- [Problem details]: Retype only what runs from the first line of the listing to the line holding "def wy(py): return", both included. Do not retype the pictures.

- [Available data]:
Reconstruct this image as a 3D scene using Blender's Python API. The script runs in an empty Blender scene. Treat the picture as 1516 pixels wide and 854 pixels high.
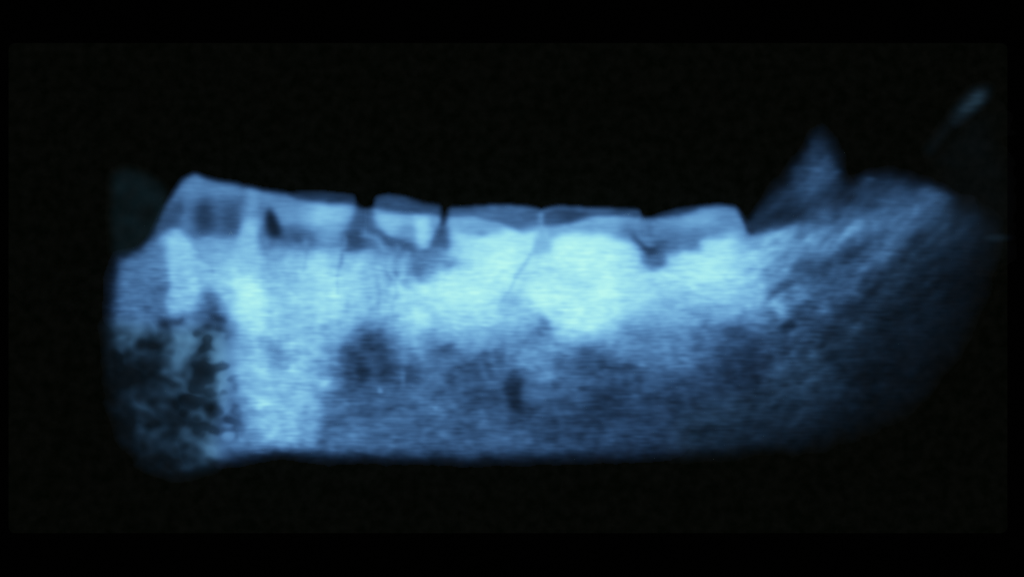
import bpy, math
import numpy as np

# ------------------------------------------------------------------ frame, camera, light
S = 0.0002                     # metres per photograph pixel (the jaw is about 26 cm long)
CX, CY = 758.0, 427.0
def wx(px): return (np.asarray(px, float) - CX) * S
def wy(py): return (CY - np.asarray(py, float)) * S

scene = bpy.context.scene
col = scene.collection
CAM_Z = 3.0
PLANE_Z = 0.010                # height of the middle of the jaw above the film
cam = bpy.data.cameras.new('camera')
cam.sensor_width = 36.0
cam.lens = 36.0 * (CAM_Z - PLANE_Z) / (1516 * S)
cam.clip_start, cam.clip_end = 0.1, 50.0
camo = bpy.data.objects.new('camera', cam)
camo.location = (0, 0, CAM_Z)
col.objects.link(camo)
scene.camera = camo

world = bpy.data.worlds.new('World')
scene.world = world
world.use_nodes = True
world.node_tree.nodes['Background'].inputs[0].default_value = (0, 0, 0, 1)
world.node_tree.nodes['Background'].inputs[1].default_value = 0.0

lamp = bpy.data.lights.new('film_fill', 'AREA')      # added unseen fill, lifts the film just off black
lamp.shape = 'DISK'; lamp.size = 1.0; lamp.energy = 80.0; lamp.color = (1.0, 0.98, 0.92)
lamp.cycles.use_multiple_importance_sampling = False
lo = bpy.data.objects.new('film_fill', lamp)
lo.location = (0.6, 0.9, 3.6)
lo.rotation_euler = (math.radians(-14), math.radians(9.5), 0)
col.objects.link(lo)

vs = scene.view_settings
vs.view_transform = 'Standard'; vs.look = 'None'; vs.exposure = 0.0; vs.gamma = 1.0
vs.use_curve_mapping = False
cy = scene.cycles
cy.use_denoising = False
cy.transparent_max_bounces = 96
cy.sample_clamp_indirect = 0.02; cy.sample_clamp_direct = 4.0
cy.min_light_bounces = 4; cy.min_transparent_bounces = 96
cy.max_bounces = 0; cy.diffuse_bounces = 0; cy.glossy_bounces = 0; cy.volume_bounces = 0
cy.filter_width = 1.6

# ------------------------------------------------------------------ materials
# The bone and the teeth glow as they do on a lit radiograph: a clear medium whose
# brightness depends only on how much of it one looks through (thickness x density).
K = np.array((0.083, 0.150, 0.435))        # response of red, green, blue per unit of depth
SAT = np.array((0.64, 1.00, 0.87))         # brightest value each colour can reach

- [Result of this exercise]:
Reconstruct this image as a 3D scene using Blender's Python API. The script runs in an empty Blender scene. Treat the picture as 1516 pixels wide and 854 pixels high.
import bpy, math
import numpy as np

# ------------------------------------------------------------------ frame, camera, light
S = 0.0002                     # metres per photograph pixel (the jaw is about 26 cm long)
CX, CY = 758.0, 427.0
def wx(px): return (np.asarray(px, float) - CX) * S
def wy(py): return (CY - np.asarray(py, float)) * S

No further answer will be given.